Schoolhouse Burning & The Wolf at the Schoolhouse Door
Schoolhouse Burning by Derek Black and A Wolf at the Schoolhouse Door by Jennifer Berkshire and Jack Schneider are two entirely separate books, but they make a perfect pairing. It enhances both to read them back to back.
Black is a legal scholar whose book traces the importance of education in this country as reflected in the laws and constitutions of the states. This book is a perfect response to those who claim that public education is not in the US Constitution and is not foundational to democracy and anyway we are a republic. A good, clear explanation of how we arrived at the present moment, and why an assault on public education is an assault on democracy.
Schneider, an education scholar, and Berkshire, an education journalist, together host the popular Have You Heard podcast. They have crafted a critical explanation of how the once-right-fringe idea of privatizing public education has become an accepted mainstream policy idea, and lay out the tools being used to further that cause.
I've just reviewed both of these over at Forbes.com-- you can read those reviews here and here.
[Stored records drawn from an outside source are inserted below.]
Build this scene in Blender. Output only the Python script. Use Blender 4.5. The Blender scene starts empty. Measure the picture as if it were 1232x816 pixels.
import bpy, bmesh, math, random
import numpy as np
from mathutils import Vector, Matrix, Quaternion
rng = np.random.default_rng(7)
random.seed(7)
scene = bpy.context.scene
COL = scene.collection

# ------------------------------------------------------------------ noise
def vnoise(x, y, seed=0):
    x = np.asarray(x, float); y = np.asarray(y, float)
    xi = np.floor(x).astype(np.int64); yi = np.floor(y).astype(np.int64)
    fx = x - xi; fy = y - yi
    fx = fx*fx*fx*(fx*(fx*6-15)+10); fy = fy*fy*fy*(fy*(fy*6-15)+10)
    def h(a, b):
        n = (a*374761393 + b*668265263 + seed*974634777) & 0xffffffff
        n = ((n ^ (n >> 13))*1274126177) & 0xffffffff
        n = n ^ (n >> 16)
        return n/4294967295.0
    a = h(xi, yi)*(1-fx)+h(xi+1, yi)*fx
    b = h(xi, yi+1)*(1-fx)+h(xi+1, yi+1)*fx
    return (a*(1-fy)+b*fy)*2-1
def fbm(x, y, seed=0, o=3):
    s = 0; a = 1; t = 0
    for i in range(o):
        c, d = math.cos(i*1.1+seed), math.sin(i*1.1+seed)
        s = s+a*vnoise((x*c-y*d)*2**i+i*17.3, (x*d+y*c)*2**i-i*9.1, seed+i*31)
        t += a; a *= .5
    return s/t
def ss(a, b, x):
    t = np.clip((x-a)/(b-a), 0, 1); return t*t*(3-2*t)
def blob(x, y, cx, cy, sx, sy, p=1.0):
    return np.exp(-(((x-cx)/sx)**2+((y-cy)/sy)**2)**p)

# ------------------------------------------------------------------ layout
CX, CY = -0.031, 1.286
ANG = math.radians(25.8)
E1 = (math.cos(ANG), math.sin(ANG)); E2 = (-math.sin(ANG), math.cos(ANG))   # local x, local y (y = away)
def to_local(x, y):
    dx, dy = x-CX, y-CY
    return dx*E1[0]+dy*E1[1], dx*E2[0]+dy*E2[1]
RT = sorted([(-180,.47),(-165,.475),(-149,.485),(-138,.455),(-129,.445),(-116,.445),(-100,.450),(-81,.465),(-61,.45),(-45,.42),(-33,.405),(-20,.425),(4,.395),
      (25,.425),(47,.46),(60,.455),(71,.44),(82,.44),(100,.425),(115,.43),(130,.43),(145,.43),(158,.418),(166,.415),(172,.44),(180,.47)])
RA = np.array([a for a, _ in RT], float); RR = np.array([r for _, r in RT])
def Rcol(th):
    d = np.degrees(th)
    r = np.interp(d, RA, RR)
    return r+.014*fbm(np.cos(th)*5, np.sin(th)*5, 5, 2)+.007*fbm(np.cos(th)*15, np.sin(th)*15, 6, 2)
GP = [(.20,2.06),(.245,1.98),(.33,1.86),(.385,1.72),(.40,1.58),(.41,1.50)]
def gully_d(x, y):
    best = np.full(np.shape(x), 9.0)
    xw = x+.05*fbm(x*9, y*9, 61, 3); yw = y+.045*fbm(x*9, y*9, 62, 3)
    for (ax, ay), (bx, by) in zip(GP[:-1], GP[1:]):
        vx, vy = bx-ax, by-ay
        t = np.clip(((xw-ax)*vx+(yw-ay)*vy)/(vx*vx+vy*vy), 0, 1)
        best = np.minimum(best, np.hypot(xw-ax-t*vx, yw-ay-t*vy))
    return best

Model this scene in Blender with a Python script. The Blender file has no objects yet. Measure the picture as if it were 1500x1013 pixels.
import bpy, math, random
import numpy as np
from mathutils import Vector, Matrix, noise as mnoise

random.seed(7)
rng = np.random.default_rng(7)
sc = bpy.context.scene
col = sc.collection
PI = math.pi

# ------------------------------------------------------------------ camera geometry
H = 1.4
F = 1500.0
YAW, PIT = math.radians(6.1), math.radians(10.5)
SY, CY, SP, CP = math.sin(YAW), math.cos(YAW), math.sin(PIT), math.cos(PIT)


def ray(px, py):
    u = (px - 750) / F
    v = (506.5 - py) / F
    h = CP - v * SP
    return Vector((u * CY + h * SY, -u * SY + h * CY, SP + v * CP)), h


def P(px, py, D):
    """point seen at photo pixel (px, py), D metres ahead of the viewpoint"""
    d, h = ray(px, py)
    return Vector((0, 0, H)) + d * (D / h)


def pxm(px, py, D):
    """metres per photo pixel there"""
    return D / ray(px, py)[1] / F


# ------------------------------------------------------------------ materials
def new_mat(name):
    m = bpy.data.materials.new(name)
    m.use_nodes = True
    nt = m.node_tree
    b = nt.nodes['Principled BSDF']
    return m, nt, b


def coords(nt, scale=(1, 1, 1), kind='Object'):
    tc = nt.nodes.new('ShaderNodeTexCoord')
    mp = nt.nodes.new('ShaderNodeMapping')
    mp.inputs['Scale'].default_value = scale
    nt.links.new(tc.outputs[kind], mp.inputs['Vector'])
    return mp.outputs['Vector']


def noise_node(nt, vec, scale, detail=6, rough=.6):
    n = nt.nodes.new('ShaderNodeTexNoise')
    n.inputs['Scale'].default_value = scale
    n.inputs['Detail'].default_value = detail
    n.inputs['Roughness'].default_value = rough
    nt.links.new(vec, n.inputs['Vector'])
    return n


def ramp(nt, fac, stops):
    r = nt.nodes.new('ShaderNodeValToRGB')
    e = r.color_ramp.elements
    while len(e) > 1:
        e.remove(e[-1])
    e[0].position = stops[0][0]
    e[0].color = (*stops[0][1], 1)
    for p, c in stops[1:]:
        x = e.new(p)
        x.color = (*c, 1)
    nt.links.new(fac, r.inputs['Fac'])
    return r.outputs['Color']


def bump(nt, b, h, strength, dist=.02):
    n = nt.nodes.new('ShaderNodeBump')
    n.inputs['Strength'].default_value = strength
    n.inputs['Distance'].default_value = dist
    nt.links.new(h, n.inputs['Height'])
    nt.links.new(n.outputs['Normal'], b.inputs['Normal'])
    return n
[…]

And if you want to make it a trilogy, here's the perfect follow up. Way back at the dawn of this year, Diane Ravitch published her latest book. Slaying Goliath focuses on the fight against education disruptors and the many signature battles of the last few decades. Highlighting the many aspects of the grassroots fight to preserve public ed and the forces arrayed against it in Ravitch's trademark scholarly firebrand style, this shows how the fight to preserve the bedrock of democracy can be won and argues passionately that it must. Ravitch's blog has long stood as the town square, the hub of the universe of public education supporters, and it gives her an unmatched view of the movement in all its forms.
John Warner's book is admittedly of greatest use to those who actually teach writing in the classroom, but that's a subject near and dear to my heart, and this book says so many of the things I believe need to be said about teaching writing, and why it has become an endangered art, and how we could better approach it.
A Practical Guide to Digital Research
If you're buying a gift for someone who has been studying up on the basics of the education debates and who wants to be able to get in their and dig out information on their own, particularly to research local ed issues, this book is the berries. Schneider shares all the tricks of the researcher's trade for making connections between groups, following the money, and getting at the truth that is so often being concealed.
And if we cheat a little and dip into last year:
Anand Giridharadas's book is now just over a year old, but if you haven't read it yet, you should. Everybody should. Beyond the red versus blue politics of our era, this book looks at how the elites trained in places like McKinsey have come to make such a mess out of this country. Really--everybody you know should read this book. And now that you've waited, you can get it in paperback.
Robert Pondiscio's book about Success Academy shows that this charter juggernaut is both better and worse than you imagined. If you want a solid, serious look at how the grand dame of charterdom really does her thing, this book gives you a hard look, even with Pondiscio's preference for choice.
From earlier in 2019, Andrea Gabor's book is still one of the best looks at the best and worst of education reform; the early pioneers, the big successes, and the big failures. Here's how to improve a public school system without breaking it down for parts and selling off the scrap.
I'm reaching all the way back to 2017, but as arguments about standardized testing heat up again, this book still offers the definitive explanation of what is wrong with our test-centric approach, what is wrong with tests themselves, and why the testocrats' preferred path to drag us all down is the wrong one. Required reading for anyone who expects to be in an argument about the Big Standardized Test.
I could go on all day, and there is so much to choose form out there that I have no doubt missed some worthy choices, but you've now got enough of a list to get some shopping done, whether it's cyber-shopping today or in the weeks ahead.